Cranberry cocktail ideas

Sun, 20 Nov 2011 21:01:02 PST


Wondering what to do with your cranberry liquor? Lots of things!

You could mix it into some ginger ale for a fancy Shirley Temple-y drink.
You could make a cranberry cosmo, by mixing 2 oz cranberry liquor with 1 oz cranberry juice, 1/2 oz of triple sec, and a squeeze of lime juice.
You could mix it into some orange juice.
You could make a sparkling cranberry with 1 oz of cranberry liquor in the bottom of a glass topped off with champagne.
Or you can just sip it straight.
Freeze some cranberries to chill your drinks instead of ice cubes.




Cranberry liquor

Sat, 19 Nov 2011 21:01:00 PST


Hi! Happy almost Thanksgiving! Need a drink? Here is a good one. 
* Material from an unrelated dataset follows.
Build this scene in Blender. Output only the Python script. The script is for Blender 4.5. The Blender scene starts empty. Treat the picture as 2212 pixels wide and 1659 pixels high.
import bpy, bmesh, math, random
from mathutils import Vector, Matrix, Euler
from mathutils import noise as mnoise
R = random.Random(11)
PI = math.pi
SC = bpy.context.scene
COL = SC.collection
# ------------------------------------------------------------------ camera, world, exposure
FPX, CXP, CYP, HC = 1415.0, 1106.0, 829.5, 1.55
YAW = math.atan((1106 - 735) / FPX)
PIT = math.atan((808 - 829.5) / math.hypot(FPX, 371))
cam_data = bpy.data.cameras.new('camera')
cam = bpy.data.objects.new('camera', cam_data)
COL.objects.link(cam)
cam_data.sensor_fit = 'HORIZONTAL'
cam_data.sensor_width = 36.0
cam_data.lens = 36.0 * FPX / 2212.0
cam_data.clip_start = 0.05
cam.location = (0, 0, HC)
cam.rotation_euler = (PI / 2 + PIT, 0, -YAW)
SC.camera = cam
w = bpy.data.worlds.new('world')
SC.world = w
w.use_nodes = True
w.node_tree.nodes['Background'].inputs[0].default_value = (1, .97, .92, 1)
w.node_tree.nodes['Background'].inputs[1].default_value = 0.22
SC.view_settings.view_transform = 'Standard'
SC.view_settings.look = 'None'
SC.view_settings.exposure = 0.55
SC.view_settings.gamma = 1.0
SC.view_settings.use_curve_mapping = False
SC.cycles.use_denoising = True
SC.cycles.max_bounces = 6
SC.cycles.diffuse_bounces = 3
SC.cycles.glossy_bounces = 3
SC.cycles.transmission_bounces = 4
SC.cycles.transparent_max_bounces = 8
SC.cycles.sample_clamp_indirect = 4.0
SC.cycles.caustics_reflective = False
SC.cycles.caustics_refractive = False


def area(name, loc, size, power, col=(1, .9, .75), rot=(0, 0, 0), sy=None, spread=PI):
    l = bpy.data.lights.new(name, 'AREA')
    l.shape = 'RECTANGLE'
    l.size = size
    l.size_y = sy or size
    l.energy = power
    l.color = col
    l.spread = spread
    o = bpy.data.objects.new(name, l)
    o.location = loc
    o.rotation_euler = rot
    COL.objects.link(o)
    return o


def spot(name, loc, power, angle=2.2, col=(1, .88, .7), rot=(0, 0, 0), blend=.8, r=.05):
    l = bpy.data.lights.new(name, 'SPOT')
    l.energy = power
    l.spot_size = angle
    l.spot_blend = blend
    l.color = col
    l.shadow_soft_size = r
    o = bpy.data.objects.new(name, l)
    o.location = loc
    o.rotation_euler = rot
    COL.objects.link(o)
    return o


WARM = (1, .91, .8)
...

Look what a pretty color! It tastes good too. This needs about three days to set, so don't make it on Thanksgiving morning.


Cranberry liquor


12 oz cranberries
2 c sugar
1 c water
1 liter vodka


Microwave the water and sugar 30 seconds at a time until the sugar has dissolved. Let cool while you run the cranberries through the food processor. Combine the cranberries and sugar mixture, then stir in the vodka. Pour into a large jar or two and let sit in the fridge for at least three days. Strain, and then use to make cocktails!